Monday, June 1, 2015

pick your own, single, solve-all word

I can't remember exactly why, but when I was a kid there were all sorts of encouragements -- bits of advice meant to mold and nourish something more adult -- and among them was the notion that a bigger vocabulary was a good thing, a more adult thing. Why, was never precisely explained in terms a kid could get his head around, but if adults said it was true, it must be true: Adults were the ones who could make you eat Brussels sprouts and hence not forces that could be ignored.

"Use a word ten times in a day and it is yours." And making words yours was what adults did and every kid, in a variety of ways, wanted to be adult ... if only to evade the eating of Brussels sprouts.

Over time, the words accumulated like charms on a bracelet. They were, perhaps, like the much-exercised washboard abs of another anointed gathering. They could be soothing, controlling, defensive, manipulative, delightful, 'perfect,' loving, acidic, comprehensible, incomprehensible ... a foil against the "slings and arrows of outrageous fortune" or the icing on the cake.

A man or woman with a vocabulary could be considered "cultured," though what that meant and how it might dull the thorns or enhance the joy ... well, there were still Brussels sprouts to attend to one way or another. By the time anyone found out that words had power but that the power was never great enough to solve or salve the universe ... well, the bracelet was made, the habit attained ... even as the uselessness vied with some pretty good uses.

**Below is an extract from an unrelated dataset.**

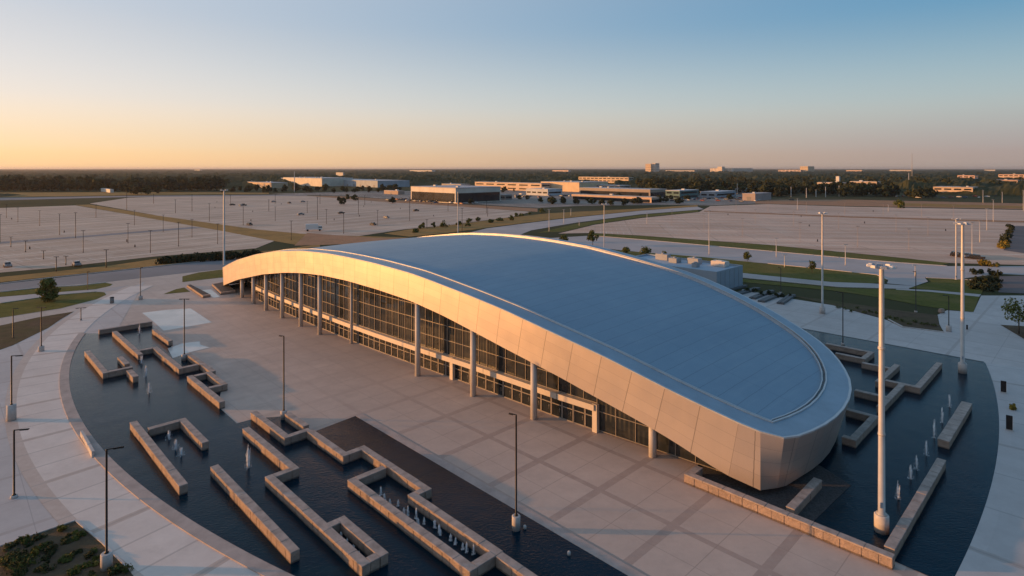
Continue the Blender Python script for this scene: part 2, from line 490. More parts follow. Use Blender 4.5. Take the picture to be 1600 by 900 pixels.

Today and rainy and raw and as I sat on the porch waiting for body and mind to disentangle what had shortly before been sleep, I thought perhaps I would choose a single word -- just one word -- that would suffice for all the uses that words might promise but never quite deliver ... something that would, all by itself, suit me down to the ground ... at least for the moment. I figure anyone can play the same game ... just picking one word to stick in your back pocket like a wallet ... no need to tack on other words, other attempts to control and defend, other expressions of height or depth, other ... fucking ... improvements.

And the sunshine-y word that I chose to choose on this raw and rainy day was
               TALLYWACKER.

Just because it's raining doesn't mean the sun can't shine.

A serious giggle.

Birth ... death ... and a giggle.

Trying to control and parry takes more effort than it yields satisfactory result.

Others will choose other words, words that seem freighted to me even as my choice may seem indiscreet and wise-ass to them. For example, I can fairly smell the word "love" crouching like some mountain lion eying an unwary doe. Oh well....

My closest guess to a universal solvent (at least for the moment) is "tallywacker." I love its sunshine sauciness; a word that makes me smile all by itself; a dancing and unblushing word; a word that teases with seriousness: "If you're going down, go down with a smile on your face."

It solves nothing, but it's fun ... just like the rest of my vocabulary.

1 comment:

  1. Wow, memories overwhelm like an avalanche. I understand it's derived from an obsolescent tallywag associated with a Devonshire of many centuries ago. And i was given to understand that because a lot of the education available to the folks of the Ozark mountains came from the King James bible, they spoke the closest to the kings english surviving today, pronunciation, inflections, etc. And so i was given to understand in my youth, not to use the word as it would reveal my humble origins. And so now it's out, i'm a hillbilly by birth, ornery by inclination.